Operation Muslim Vote

In 2002, I wrote an article entitled "British Islamophobia post the 11 September", for the Palestinian Times Monthly. As I opined in the article, Muslims cannot trust or rely on the Labour party, which despite relying more on the Muslim vote than Jewish vote to get reelected, determined, sub rosa, in 1997, to pursue a Zionist foreign policy agenda. This incidentally is rarely talked about, although it constituted a sea change in the foreign policy agenda when the Blairite regime took control of the Labour party.
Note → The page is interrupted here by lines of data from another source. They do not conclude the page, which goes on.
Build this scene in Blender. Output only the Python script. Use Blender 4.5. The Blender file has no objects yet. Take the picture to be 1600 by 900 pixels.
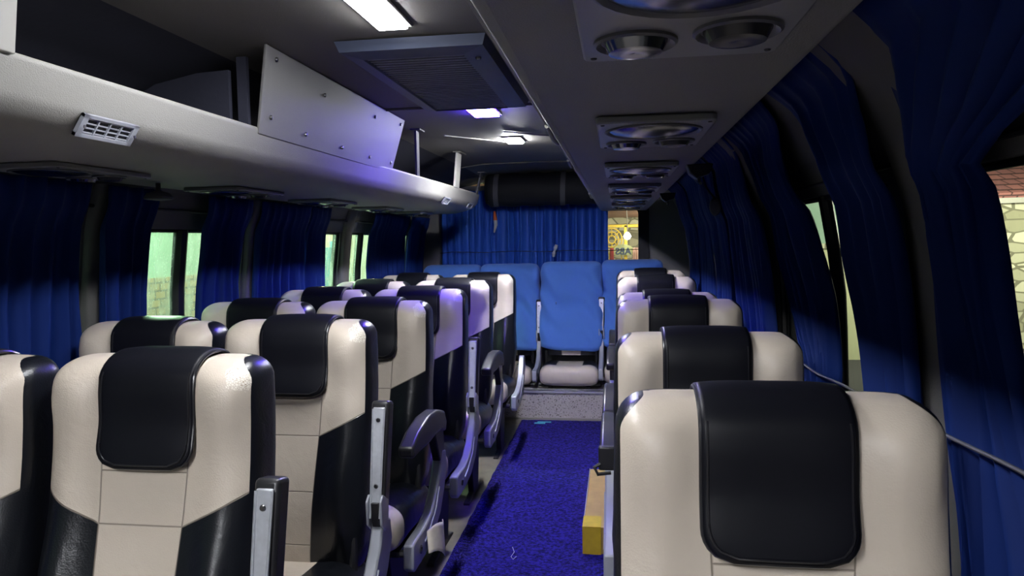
import bpy, bmesh, math, random
from mathutils import Vector, Matrix, noise
random.seed(7)
PI = math.pi
S = bpy.context.scene
COL = S.collection

# ------------------------------------------------------------------ camera
F, VX, VY, ROLL, CZ = 1120.0, 965.0, 372.0, 0.0175, 1.37
_a, _b = (VX-800)/F, (450-VY)/F
_c, _s = math.cos(ROLL), math.sin(ROLL)
_u, _v = _a*_c+_b*_s, -_a*_s+_b*_c
pitch = math.atan(_v); yaw = math.atan(_u*math.cos(pitch))
cy, sy, cp, sp = math.cos(yaw), math.sin(yaw), math.cos(pitch), math.sin(pitch)
fw = Vector((-sy*cp, cy*cp, -sp)); r0 = Vector((cy, sy, 0)); p0 = Vector((-sy*sp, cy*sp, cp))
rt = r0*_c-p0*_s; up = r0*_s+p0*_c
cam = bpy.data.cameras.new('camera'); cam.lens = F/1600*36; cam.sensor_width = 36; cam.clip_start = 0.02; cam.clip_end = 200
co = bpy.data.objects.new('camera', cam); COL.objects.link(co)
co.matrix_world = Matrix(((rt.x, up.x, -fw.x, 0), (rt.y, up.y, -fw.y, 0), (rt.z, up.z, -fw.z, CZ), (0, 0, 0, 1)))
S.camera = co

# ------------------------------------------------------------------ world, exposure, light strengths
w = bpy.data.worlds.new('night'); S.world = w; w.use_nodes = True
w.node_tree.nodes['Background'].inputs[0].default_value = (0.010, 0.014, 0.03, 1)
w.node_tree.nodes['Background'].inputs[1].default_value = 0.5
S.view_settings.view_transform = 'Standard'; S.view_settings.look = 'None'
S.view_settings.exposure = 0.0; S.view_settings.gamma = 1.0; S.view_settings.use_curve_mapping = False
E_WHITE = 95.0      # long white ceiling lamps
E_REAR = 700.0       # small round rear lamp
E_BLUE = 340.0        # blue courtesy lamp
P_LEFT, P_REAR, P_RIGHT = 560.0, 170.0, 900.0

# ------------------------------------------------------------------ materials
def mat(name, col, rough=0.6, metal=0.0, spec=0.5, bump=0.0, bscale=200.0, var=0.0, vscale=6.0, coat=0.0, sheen=0.0, rvar=0.0):
    m = bpy.data.materials.new(name); m.use_nodes = True
    nt = m.node_tree; n = nt.nodes; l = nt.links; b = n['Principled BSDF']
    b.inputs['Base Color'].default_value = (*col, 1); b.inputs['Roughness'].default_value = rough
    b.inputs['Metallic'].default_value = metal; b.inputs['Specular IOR Level'].default_value = spec
    b.inputs['Coat Weight'].default_value = coat; b.inputs['Sheen Weight'].default_value = sheen
    tc = n.new('ShaderNodeTexCoord')
    if bump:
        t = n.new('ShaderNodeTexNoise'); t.inputs['Scale'].default_value = bscale; t.inputs['Detail'].default_value = 3
        l.new(tc.outputs['Object'], t.inputs['Vector'])
        bp = n.new('ShaderNodeBump'); bp.inputs['Strength'].default_value = bump; bp.inputs['Distance'].default_value = 0.002
        l.new(t.outputs['Fac'], bp.inputs['Height']); l.new(bp.outputs['Normal'], b.inputs['Normal'])
    if var:
        t = n.new('ShaderNodeTexNoise'); t.inputs['Scale'].default_value = vscale; t.inputs['Detail'].default_value = 5
        l.new(tc.outputs['Object'], t.inputs['Vector'])
        mx = n.new('ShaderNodeMix'); mx.data_type = 'RGBA'
        mx.inputs[6].default_value = (*[c*(1-var) for c in col], 1); mx.inputs[7].default_value = (*[min(1, c*(1+var)) for c in col], 1)
        l.new(t.outputs['Fac'], mx.inputs[0]); l.new(mx.outputs[2], b.inputs['Base Color'])
    return m

def emis(name, col, st):
    m = bpy.data.materials.new(name); m.use_nodes = True
    nt = m.node_tree; nt.nodes.clear()
    e = nt.nodes.new('ShaderNodeEmission'); e.inputs[0].default_value = (*col, 1); e.inputs[1].default_value = st
    o = nt.nodes.new('ShaderNodeOutputMaterial'); nt.links.new(e.outputs[0], o.inputs[0]); return m

def mth(nt, op, a, b=None, c=None):
    nd = nt.nodes.new('ShaderNodeMath'); nd.operation = op
    for i, v in enumerate((a, b, c)):
        if v is None: continue
        if isinstance(v, (int, float)): nd.inputs[i].default_value = v
        else: nt.links.new(v, nd.inputs[i])
    return nd.outputs[0]

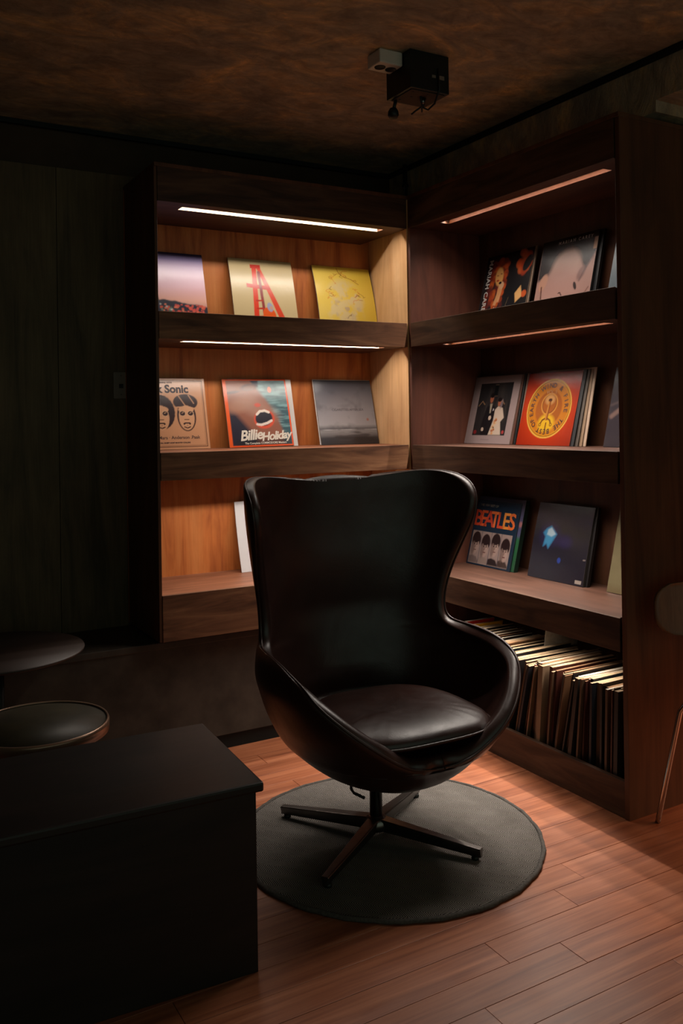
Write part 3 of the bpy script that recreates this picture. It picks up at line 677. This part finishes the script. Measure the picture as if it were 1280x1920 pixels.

However since the 11 September 2001, the Blairite regime has moved from being at odds with the Muslim community over the Middle East to supporting, what is existentially an anti-Islamic foreign policy agenda or Crusade.

Notwithstanding, the events of the 11 September, New Labour were supporting this policy the Blairite regime were supporting this policy before that date and had adopted an anti-Muslim immigration and asylum policy, and effective sought to take control of Muslim politics by establishing the Muslim Council of Britain as a front organisation and shutting out the now defunct Muslim Parliament, which ceased to exist in 1998. The Muslims Council of Britain is an unelected and unrepresentative body. Despite its protestations of being non-partisan, the MCB is to all intents and purposes a subsidiary of the Labour party.

However, not only has the Labour party shown an abject hostility towards Britain's Muslim community whom it has pointedly disenfranchised. Until Hizbullah and Hamas were effectively banned in the UK as proscribed organisations, they enjoyed considerable funding and support from the British Muslim community. In fact, Hizbullah is by far the most popular Muslim political movement in Europe. Hizbullah and Hamas, despite being legitimate political parties of government in Lebanon and Palestine respectively, with considerable UK support were prevented from running in 2005 election and local elections.

The problem for Muslims is achieving proportional and political polarity, social justice and legal equality. The kernel of the issue is that the largest non-Christian minority, is also the most persecuted religious minority and the least proportionally represented and the least protected in law. As none of the main three parties have shown an iota of interest in addressing any of the issues and discrimination facing Muslims, it would be forlorn to support any of them.

This strategy forwarded in this article was incremental in the May 2005 General Election, which saw the MAB and MPAC actively encouraging tactical voting, along with numerous Mosques and local Muslim groups. The tactic was only marginally successful; Labour candidates were defeated by Conservatives, Liberal Democrats and obviously Respect but there has not yet been a true political emancipation of British Muslims. However, there is hope; notwithstanding the fundamentally undemocratic nature of the British state.